The Merry Widow synopsis & highlights
The Merry Widow opens in the Parisian embassy of the Grand Duchy of Pontevedro, a fictionalized version of the small Balkan country Montenegro. Indeed, Montenegrin nobility and culture provided several of the characters’ surnames. In any case, the fictional Pontevedro is in dire financial straits and the ambassador Baron Zeta wants to ensure that the wealthy widow Hanna Glawari will marry another Pontevedrian in order to keep her fortune within the country and save them from certain bankruptcy. Baron Zeta would like for her to marry Count Danilo Danilovitsch, the First Secretary of the embassy, because he is in the Baron’s estimation, the only man who can maintain Hanna’s attention. But he runs into a small problem. Danilo and Hanna had apparently been in love before her first marriage (and still secretly pine for each other), but Danilo’s family refused the match because she was too poor. Danilo’s family sent him to Paris while Hanna then married the fantastically wealthy Herr Glawari, who died on their honyemoon and left her a fortune of twenty-million francs. To soothe his wounded heart, Danilo currently spends his days cavorting with the grisettes (can-can dancers) at Maxim’s in Paris (Da geh ich zu Maxim). However, when Hanna and Danilo are reintroduced he doesn’t want to court her lest he be seen as a fortune-hunter, and she vows that she will not marry him until he admits aloud that he loves her.

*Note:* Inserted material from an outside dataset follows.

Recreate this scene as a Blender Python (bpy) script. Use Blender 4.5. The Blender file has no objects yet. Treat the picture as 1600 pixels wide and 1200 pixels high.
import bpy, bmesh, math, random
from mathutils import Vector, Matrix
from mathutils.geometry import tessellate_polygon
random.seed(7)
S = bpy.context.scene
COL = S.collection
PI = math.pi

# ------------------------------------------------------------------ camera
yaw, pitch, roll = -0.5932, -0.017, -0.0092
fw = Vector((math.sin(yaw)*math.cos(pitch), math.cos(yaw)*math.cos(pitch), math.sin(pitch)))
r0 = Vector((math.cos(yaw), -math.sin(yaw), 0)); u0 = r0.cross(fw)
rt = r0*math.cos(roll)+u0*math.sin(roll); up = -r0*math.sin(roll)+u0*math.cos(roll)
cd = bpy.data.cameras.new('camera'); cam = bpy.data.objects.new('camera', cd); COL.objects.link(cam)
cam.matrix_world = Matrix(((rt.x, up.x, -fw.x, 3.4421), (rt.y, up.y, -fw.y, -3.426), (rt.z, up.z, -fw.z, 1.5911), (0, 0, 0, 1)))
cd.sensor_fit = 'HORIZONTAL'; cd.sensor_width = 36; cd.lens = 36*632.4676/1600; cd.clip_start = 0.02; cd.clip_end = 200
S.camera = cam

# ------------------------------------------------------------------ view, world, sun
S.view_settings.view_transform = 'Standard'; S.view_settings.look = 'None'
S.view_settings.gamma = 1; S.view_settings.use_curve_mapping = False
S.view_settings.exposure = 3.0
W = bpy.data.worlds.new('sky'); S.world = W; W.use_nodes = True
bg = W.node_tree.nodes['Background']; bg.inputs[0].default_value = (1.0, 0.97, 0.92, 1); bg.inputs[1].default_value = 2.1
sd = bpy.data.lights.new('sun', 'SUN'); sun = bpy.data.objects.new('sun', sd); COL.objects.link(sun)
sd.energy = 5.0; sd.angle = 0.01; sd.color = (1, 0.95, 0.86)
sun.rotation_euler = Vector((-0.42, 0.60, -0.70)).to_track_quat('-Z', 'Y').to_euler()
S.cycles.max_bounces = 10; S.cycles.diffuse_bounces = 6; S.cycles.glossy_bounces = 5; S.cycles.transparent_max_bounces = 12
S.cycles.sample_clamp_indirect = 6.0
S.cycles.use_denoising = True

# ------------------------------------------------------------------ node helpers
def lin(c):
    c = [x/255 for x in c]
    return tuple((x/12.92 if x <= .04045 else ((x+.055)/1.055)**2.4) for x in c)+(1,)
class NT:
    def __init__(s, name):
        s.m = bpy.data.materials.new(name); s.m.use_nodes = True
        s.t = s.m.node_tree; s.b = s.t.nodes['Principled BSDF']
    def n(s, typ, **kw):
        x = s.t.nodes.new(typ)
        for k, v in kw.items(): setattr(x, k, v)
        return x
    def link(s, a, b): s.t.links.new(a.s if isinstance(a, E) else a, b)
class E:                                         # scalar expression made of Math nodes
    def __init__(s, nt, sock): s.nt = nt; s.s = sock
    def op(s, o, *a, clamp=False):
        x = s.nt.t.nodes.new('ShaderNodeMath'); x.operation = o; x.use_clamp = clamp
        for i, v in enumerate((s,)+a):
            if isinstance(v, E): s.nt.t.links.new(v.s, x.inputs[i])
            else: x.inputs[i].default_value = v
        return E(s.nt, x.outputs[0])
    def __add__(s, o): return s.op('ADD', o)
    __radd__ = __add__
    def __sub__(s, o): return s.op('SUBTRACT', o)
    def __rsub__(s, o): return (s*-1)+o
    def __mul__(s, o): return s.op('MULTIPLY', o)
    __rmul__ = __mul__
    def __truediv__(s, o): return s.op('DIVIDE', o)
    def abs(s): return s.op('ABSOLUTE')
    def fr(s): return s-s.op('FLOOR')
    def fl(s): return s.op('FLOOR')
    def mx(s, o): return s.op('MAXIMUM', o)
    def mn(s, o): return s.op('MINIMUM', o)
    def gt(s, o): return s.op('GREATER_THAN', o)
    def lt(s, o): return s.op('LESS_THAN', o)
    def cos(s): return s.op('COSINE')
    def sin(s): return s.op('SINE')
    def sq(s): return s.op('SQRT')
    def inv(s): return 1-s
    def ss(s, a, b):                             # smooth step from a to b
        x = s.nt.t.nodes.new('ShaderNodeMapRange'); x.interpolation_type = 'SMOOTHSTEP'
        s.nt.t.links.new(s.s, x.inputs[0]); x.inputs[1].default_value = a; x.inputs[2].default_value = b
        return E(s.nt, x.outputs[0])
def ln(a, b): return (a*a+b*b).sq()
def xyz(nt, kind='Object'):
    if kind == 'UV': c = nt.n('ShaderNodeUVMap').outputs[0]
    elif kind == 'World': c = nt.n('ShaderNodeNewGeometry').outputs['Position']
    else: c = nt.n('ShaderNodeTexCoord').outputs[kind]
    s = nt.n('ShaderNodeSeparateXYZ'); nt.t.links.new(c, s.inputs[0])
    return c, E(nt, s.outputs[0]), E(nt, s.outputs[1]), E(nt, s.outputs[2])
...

To complicate matters (naturally), Baron Zeta’s wife Valencienne has been flirting with Count Camille de Rosillon, the French attache to the embassy. She has been resisting his advances, saying that she is a respectable wife, but he writes “I Love You” on her fan. Of course, they lose the fan and it is recovered by the embassy counsellor Kromow, who thinks it belongs to his wife Olga, and he gives it to Zeta, who doesn’t recognize his own wife’s fan. Zeta determines to return the fan to Olga even as his wife Valencienne attempts to intercept it.
While enroute to see Olga, Zeta runs into Danilo and orders him to marry Hanna, and although he refuses he also offers to eliminate any non-Pontevedrian suitors in order to assist the Baron in his mission. At the “Ladies Choice” dance, Valencienne attempts to get Camille to dance with Hanna as a way to remove him from her mind, and Danilo gets all of the other ladies to claim dances with most of the other potential suitors. However, Hanna decides to choose Danilo as he is the one man who seems uninterested in her. Danilo refuses to dance but instead decides to offer his dance to any other suitor for ten-thousand francs as a charity benefit, which eliminates all of the remaining men at the dance. After everyone has left Danilo attempts to dance with Hanna, but she refuses. He mimes a waltz alone until she finally relents and falls into his arms, finishing the first act.
In the second act, we find continuing shenanigans involving Valencienne’s fan. Hanna hosts a party in which she sings an “authentic” Pontevedrian ballad, “Vilja,” a story of a wood sprite who falls in love with a human. “Vilja” is one of the musical centerpieces of the entire operetta and is a popular soprano aria in its own right. Baron Zeta enlists Danilo in attempting to uncover the owner of Valencienne’s fan, and although he is unsuccessful the audience does learn a bit about various infidelities committed by other Embassy wives. The fan ultimately comes back to Valencienne when she and Camille meet later in the garden and find that Danilo left it behind by accident. Valencienne resists Camille’s advances, but allows him to keep the fan as a keepsake after she writes “I am a respectable wife” in response to his earlier written declaration of love. Before they can part, they are nearly cornered by Baron Zeta and Njegus until Hanna intercedes and declares that she will marry Camille. At this point, almost every one of the characters becomes distraught as Baron Zeta thinks of Hanna’s inheritance leaving Pontevedro, Valencienne thinks she has lost Camille, and Danilo furious at losing Hanna. Danilo stomps off to distract himself with the grisettes at Maxim’s, but Hanna is overjoyed because his anger shows that he still loves her.
The third act is set at a party in Hanna’s ballroom, which she has decorated to emulate Maxim’s (in some versions of the score, the action actually takes place at Maxim’s) and she has hired the waiters and grisettes to complete the illusion. Valencienne joins with the grisettes to entertain the guests. When Danilo arrives and asks her to call off her engagement, Hanna confesses that she had never been engaged to Camille. Baron Zeta finally recalls that the fan he’s been investigating belongs to his wife, and says he will divorce her and marry Hanna himself. However, Hanna tells Zeta that she will lose her fortune if she remarries, at which point Danilo confesses his love for her (recall that Hanna’s riches had been a sore point for him) and asks for her hand in marriage: (“The Merry Widow Waltz”). After securing Danilo’s love, Hanna replies that she will lose her fortune only because it will become the property of her husband, solving that issue. Valencienne and Zeta are reconciled as well when she points out her written reply to Camille’s declarations of love, “I am a respectable wife.”